--- Source excerpt ---

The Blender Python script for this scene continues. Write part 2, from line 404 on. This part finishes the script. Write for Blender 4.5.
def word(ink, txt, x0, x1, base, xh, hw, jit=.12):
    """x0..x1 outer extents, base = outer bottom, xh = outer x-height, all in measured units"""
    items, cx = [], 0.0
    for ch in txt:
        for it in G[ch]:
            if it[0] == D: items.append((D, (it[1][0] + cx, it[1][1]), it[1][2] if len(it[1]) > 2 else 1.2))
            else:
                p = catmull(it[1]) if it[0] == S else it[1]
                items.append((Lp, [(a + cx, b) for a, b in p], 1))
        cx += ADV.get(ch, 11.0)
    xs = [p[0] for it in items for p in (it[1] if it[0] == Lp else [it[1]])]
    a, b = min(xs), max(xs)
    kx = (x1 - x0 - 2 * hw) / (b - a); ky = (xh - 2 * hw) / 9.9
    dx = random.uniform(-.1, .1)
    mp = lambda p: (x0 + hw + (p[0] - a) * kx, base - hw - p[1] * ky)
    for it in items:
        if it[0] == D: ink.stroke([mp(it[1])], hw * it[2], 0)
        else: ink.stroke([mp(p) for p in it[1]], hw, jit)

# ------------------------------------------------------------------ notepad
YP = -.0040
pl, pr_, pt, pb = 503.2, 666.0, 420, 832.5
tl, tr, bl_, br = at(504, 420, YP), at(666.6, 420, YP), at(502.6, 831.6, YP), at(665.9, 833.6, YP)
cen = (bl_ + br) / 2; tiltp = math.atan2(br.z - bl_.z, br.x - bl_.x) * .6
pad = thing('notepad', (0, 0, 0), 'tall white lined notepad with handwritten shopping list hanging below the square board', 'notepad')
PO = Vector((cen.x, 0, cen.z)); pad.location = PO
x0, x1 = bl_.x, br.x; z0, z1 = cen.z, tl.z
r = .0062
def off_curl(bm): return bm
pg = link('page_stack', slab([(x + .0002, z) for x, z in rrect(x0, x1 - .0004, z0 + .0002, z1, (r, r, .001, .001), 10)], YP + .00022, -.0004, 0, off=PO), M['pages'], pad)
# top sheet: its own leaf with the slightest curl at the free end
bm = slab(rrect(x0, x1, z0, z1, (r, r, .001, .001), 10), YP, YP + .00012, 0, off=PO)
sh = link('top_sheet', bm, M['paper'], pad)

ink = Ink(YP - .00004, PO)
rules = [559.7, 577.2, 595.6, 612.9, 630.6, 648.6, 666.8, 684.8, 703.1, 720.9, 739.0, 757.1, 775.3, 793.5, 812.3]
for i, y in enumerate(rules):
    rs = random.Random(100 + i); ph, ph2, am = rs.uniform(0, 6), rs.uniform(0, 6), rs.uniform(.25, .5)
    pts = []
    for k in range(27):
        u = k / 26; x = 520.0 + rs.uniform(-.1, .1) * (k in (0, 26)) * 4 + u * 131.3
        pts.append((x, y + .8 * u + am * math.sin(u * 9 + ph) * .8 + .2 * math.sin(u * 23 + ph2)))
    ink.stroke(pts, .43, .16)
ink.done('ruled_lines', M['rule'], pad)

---

Given task. Starting at the first line of the material above, reproduce each line exactly up to and including the line with "else: ink.stroke([mp(p) for".

Written answer.
The Blender Python script for this scene continues. Write part 2, from line 404 on. This part finishes the script. Write for Blender 4.5.
def word(ink, txt, x0, x1, base, xh, hw, jit=.12):
    """x0..x1 outer extents, base = outer bottom, xh = outer x-height, all in measured units"""
    items, cx = [], 0.0
    for ch in txt:
        for it in G[ch]:
            if it[0] == D: items.append((D, (it[1][0] + cx, it[1][1]), it[1][2] if len(it[1]) > 2 else 1.2))
            else:
                p = catmull(it[1]) if it[0] == S else it[1]
                items.append((Lp, [(a + cx, b) for a, b in p], 1))
        cx += ADV.get(ch, 11.0)
    xs = [p[0] for it in items for p in (it[1] if it[0] == Lp else [it[1]])]
    a, b = min(xs), max(xs)
    kx = (x1 - x0 - 2 * hw) / (b - a); ky = (xh - 2 * hw) / 9.9
    dx = random.uniform(-.1, .1)
    mp = lambda p: (x0 + hw + (p[0] - a) * kx, base - hw - p[1] * ky)
    for it in items:
        if it[0] == D: ink.stroke([mp(it[1])], hw * it[2], 0)
        else: ink.stroke([mp(p) for p in it[1]], hw, jit)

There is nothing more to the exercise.